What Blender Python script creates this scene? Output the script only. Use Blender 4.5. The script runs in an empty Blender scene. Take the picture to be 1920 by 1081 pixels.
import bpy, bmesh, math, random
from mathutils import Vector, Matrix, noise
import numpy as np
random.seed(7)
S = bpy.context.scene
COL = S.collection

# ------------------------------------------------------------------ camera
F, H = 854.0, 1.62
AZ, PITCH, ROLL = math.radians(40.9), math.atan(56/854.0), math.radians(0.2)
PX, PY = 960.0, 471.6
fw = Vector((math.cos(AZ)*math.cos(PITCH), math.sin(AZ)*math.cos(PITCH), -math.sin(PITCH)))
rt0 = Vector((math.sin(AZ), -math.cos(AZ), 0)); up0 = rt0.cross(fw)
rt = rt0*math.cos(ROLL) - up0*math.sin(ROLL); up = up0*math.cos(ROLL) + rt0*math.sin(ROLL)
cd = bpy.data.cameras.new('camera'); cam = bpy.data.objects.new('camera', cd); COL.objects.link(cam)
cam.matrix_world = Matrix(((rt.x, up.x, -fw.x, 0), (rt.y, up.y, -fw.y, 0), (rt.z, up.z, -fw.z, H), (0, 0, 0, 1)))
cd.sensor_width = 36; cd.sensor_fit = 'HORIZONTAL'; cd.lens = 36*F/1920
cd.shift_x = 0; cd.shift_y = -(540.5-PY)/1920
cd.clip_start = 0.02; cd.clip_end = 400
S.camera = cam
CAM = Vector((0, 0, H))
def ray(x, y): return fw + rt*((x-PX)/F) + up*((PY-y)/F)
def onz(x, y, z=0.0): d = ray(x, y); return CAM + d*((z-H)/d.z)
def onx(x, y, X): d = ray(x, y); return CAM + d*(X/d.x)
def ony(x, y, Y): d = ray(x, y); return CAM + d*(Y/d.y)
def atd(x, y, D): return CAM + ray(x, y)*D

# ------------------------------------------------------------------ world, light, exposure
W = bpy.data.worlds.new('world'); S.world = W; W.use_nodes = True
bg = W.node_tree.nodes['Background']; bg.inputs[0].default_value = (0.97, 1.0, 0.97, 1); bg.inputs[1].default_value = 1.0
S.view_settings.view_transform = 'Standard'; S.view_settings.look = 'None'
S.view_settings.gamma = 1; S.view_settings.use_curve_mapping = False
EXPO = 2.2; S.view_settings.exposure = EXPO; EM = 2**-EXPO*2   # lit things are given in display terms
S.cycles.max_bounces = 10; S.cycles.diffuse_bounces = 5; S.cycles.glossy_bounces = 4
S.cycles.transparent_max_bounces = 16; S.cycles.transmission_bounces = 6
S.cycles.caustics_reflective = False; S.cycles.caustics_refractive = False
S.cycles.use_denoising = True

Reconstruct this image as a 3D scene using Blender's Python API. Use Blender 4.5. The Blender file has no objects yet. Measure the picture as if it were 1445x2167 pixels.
---
*PROBLEM DETAILS*.
Could you reproduce every record above exactly as it appears?

*THE ANSWER*.
What Blender Python script creates this scene? Output the script only. Use Blender 4.5. The script runs in an empty Blender scene. Take the picture to be 1920 by 1081 pixels.
import bpy, bmesh, math, random
from mathutils import Vector, Matrix, noise
import numpy as np
random.seed(7)
S = bpy.context.scene
COL = S.collection

# ------------------------------------------------------------------ camera
F, H = 854.0, 1.62
AZ, PITCH, ROLL = math.radians(40.9), math.atan(56/854.0), math.radians(0.2)
PX, PY = 960.0, 471.6
fw = Vector((math.cos(AZ)*math.cos(PITCH), math.sin(AZ)*math.cos(PITCH), -math.sin(PITCH)))
rt0 = Vector((math.sin(AZ), -math.cos(AZ), 0)); up0 = rt0.cross(fw)
rt = rt0*math.cos(ROLL) - up0*math.sin(ROLL); up = up0*math.cos(ROLL) + rt0*math.sin(ROLL)
cd = bpy.data.cameras.new('camera'); cam = bpy.data.objects.new('camera', cd); COL.objects.link(cam)
cam.matrix_world = Matrix(((rt.x, up.x, -fw.x, 0), (rt.y, up.y, -fw.y, 0), (rt.z, up.z, -fw.z, H), (0, 0, 0, 1)))
cd.sensor_width = 36; cd.sensor_fit = 'HORIZONTAL'; cd.lens = 36*F/1920
cd.shift_x = 0; cd.shift_y = -(540.5-PY)/1920
cd.clip_start = 0.02; cd.clip_end = 400
S.camera = cam
CAM = Vector((0, 0, H))
def ray(x, y): return fw + rt*((x-PX)/F) + up*((PY-y)/F)
def onz(x, y, z=0.0): d = ray(x, y); return CAM + d*((z-H)/d.z)
def onx(x, y, X): d = ray(x, y); return CAM + d*(X/d.x)
def ony(x, y, Y): d = ray(x, y); return CAM + d*(Y/d.y)
def atd(x, y, D): return CAM + ray(x, y)*D

# ------------------------------------------------------------------ world, light, exposure
W = bpy.data.worlds.new('world'); S.world = W; W.use_nodes = True
bg = W.node_tree.nodes['Background']; bg.inputs[0].default_value = (0.97, 1.0, 0.97, 1); bg.inputs[1].default_value = 1.0
S.view_settings.view_transform = 'Standard'; S.view_settings.look = 'None'
S.view_settings.gamma = 1; S.view_settings.use_curve_mapping = False
EXPO = 2.2; S.view_settings.exposure = EXPO; EM = 2**-EXPO*2   # lit things are given in display terms
S.cycles.max_bounces = 10; S.cycles.diffuse_bounces = 5; S.cycles.glossy_bounces = 4
S.cycles.transparent_max_bounces = 16; S.cycles.transmission_bounces = 6
S.cycles.caustics_reflective = False; S.cycles.caustics_refractive = False
S.cycles.use_denoising = True

Reconstruct this image as a 3D scene using Blender's Python API. Use Blender 4.5. The Blender file has no objects yet. Measure the picture as if it were 1445x2167 pixels.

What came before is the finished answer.